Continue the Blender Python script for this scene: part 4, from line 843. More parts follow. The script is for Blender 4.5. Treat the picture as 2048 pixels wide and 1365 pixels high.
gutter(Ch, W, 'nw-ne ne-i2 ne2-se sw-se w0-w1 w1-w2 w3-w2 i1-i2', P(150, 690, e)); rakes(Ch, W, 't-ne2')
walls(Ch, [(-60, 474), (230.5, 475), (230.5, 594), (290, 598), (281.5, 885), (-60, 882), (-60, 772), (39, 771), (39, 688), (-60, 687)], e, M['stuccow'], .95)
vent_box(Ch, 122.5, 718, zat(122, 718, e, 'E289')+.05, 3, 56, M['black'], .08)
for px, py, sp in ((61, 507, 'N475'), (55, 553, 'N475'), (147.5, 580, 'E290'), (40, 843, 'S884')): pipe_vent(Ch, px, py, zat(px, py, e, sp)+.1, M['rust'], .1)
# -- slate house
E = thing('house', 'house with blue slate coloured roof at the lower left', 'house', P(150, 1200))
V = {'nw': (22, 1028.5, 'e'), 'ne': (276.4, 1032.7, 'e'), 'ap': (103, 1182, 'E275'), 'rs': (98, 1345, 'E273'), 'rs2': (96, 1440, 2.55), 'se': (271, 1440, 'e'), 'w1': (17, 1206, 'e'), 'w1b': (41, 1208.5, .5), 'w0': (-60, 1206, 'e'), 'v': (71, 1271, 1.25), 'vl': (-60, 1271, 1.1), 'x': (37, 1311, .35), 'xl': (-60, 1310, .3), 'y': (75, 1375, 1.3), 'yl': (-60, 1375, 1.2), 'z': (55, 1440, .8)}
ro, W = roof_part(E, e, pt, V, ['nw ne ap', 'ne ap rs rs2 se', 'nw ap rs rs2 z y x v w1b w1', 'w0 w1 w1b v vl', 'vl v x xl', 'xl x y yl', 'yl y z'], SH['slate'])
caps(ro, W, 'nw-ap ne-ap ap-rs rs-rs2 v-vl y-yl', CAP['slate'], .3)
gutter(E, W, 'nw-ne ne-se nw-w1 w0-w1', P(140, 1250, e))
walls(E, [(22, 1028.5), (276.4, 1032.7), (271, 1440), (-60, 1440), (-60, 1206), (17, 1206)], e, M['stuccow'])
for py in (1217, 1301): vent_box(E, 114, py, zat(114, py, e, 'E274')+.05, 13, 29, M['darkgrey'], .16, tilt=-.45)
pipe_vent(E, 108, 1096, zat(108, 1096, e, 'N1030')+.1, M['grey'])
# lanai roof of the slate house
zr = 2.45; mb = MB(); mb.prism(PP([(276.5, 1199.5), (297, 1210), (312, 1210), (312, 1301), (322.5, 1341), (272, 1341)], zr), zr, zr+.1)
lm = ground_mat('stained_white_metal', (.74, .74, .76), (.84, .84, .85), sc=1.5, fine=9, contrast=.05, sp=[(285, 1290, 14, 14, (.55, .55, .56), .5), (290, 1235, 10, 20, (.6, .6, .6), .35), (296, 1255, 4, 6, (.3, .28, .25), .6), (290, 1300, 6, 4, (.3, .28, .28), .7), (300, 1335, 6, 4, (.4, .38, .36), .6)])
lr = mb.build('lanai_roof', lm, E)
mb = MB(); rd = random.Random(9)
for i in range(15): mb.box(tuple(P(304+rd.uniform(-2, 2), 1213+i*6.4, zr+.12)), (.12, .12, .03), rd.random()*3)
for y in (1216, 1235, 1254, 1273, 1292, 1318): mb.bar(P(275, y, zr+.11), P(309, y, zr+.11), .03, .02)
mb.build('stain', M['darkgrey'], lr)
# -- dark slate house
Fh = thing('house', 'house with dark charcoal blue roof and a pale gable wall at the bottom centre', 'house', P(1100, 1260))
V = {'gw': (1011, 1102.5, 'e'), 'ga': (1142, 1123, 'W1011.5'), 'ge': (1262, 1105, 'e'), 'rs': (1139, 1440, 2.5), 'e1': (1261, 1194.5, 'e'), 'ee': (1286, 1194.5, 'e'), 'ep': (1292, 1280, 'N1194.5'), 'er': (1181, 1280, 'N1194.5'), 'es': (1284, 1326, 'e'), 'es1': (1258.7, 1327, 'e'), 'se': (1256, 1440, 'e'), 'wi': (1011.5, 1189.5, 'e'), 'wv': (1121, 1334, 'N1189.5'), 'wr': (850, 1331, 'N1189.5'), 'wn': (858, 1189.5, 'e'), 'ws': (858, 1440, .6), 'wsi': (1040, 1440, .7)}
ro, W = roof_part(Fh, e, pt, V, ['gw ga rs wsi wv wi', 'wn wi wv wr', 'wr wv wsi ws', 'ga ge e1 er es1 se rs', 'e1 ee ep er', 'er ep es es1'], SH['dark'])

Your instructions
Repeat the preceding lines exactly, please, every one of them.

Written answer
Continue the Blender Python script for this scene: part 4, from line 843. More parts follow. The script is for Blender 4.5. Treat the picture as 2048 pixels wide and 1365 pixels high.
gutter(Ch, W, 'nw-ne ne-i2 ne2-se sw-se w0-w1 w1-w2 w3-w2 i1-i2', P(150, 690, e)); rakes(Ch, W, 't-ne2')
walls(Ch, [(-60, 474), (230.5, 475), (230.5, 594), (290, 598), (281.5, 885), (-60, 882), (-60, 772), (39, 771), (39, 688), (-60, 687)], e, M['stuccow'], .95)
vent_box(Ch, 122.5, 718, zat(122, 718, e, 'E289')+.05, 3, 56, M['black'], .08)
for px, py, sp in ((61, 507, 'N475'), (55, 553, 'N475'), (147.5, 580, 'E290'), (40, 843, 'S884')): pipe_vent(Ch, px, py, zat(px, py, e, sp)+.1, M['rust'], .1)
# -- slate house
E = thing('house', 'house with blue slate coloured roof at the lower left', 'house', P(150, 1200))
V = {'nw': (22, 1028.5, 'e'), 'ne': (276.4, 1032.7, 'e'), 'ap': (103, 1182, 'E275'), 'rs': (98, 1345, 'E273'), 'rs2': (96, 1440, 2.55), 'se': (271, 1440, 'e'), 'w1': (17, 1206, 'e'), 'w1b': (41, 1208.5, .5), 'w0': (-60, 1206, 'e'), 'v': (71, 1271, 1.25), 'vl': (-60, 1271, 1.1), 'x': (37, 1311, .35), 'xl': (-60, 1310, .3), 'y': (75, 1375, 1.3), 'yl': (-60, 1375, 1.2), 'z': (55, 1440, .8)}
ro, W = roof_part(E, e, pt, V, ['nw ne ap', 'ne ap rs rs2 se', 'nw ap rs rs2 z y x v w1b w1', 'w0 w1 w1b v vl', 'vl v x xl', 'xl x y yl', 'yl y z'], SH['slate'])
caps(ro, W, 'nw-ap ne-ap ap-rs rs-rs2 v-vl y-yl', CAP['slate'], .3)
gutter(E, W, 'nw-ne ne-se nw-w1 w0-w1', P(140, 1250, e))
walls(E, [(22, 1028.5), (276.4, 1032.7), (271, 1440), (-60, 1440), (-60, 1206), (17, 1206)], e, M['stuccow'])
for py in (1217, 1301): vent_box(E, 114, py, zat(114, py, e, 'E274')+.05, 13, 29, M['darkgrey'], .16, tilt=-.45)
pipe_vent(E, 108, 1096, zat(108, 1096, e, 'N1030')+.1, M['grey'])
# lanai roof of the slate house
zr = 2.45; mb = MB(); mb.prism(PP([(276.5, 1199.5), (297, 1210), (312, 1210), (312, 1301), (322.5, 1341), (272, 1341)], zr), zr, zr+.1)
lm = ground_mat('stained_white_metal', (.74, .74, .76), (.84, .84, .85), sc=1.5, fine=9, contrast=.05, sp=[(285, 1290, 14, 14, (.55, .55, .56), .5), (290, 1235, 10, 20, (.6, .6, .6), .35), (296, 1255, 4, 6, (.3, .28, .25), .6), (290, 1300, 6, 4, (.3, .28, .28), .7), (300, 1335, 6, 4, (.4, .38, .36), .6)])
lr = mb.build('lanai_roof', lm, E)
mb = MB(); rd = random.Random(9)
for i in range(15): mb.box(tuple(P(304+rd.uniform(-2, 2), 1213+i*6.4, zr+.12)), (.12, .12, .03), rd.random()*3)
for y in (1216, 1235, 1254, 1273, 1292, 1318): mb.bar(P(275, y, zr+.11), P(309, y, zr+.11), .03, .02)
mb.build('stain', M['darkgrey'], lr)
# -- dark slate house
Fh = thing('house', 'house with dark charcoal blue roof and a pale gable wall at the bottom centre', 'house', P(1100, 1260))
V = {'gw': (1011, 1102.5, 'e'), 'ga': (1142, 1123, 'W1011.5'), 'ge': (1262, 1105, 'e'), 'rs': (1139, 1440, 2.5), 'e1': (1261, 1194.5, 'e'), 'ee': (1286, 1194.5, 'e'), 'ep': (1292, 1280, 'N1194.5'), 'er': (1181, 1280, 'N1194.5'), 'es': (1284, 1326, 'e'), 'es1': (1258.7, 1327, 'e'), 'se': (1256, 1440, 'e'), 'wi': (1011.5, 1189.5, 'e'), 'wv': (1121, 1334, 'N1189.5'), 'wr': (850, 1331, 'N1189.5'), 'wn': (858, 1189.5, 'e'), 'ws': (858, 1440, .6), 'wsi': (1040, 1440, .7)}
ro, W = roof_part(Fh, e, pt, V, ['gw ga rs wsi wv wi', 'wn wi wv wr', 'wr wv wsi ws', 'ga ge e1 er es1 se rs', 'e1 ee ep er', 'er ep es es1'], SH['dark'])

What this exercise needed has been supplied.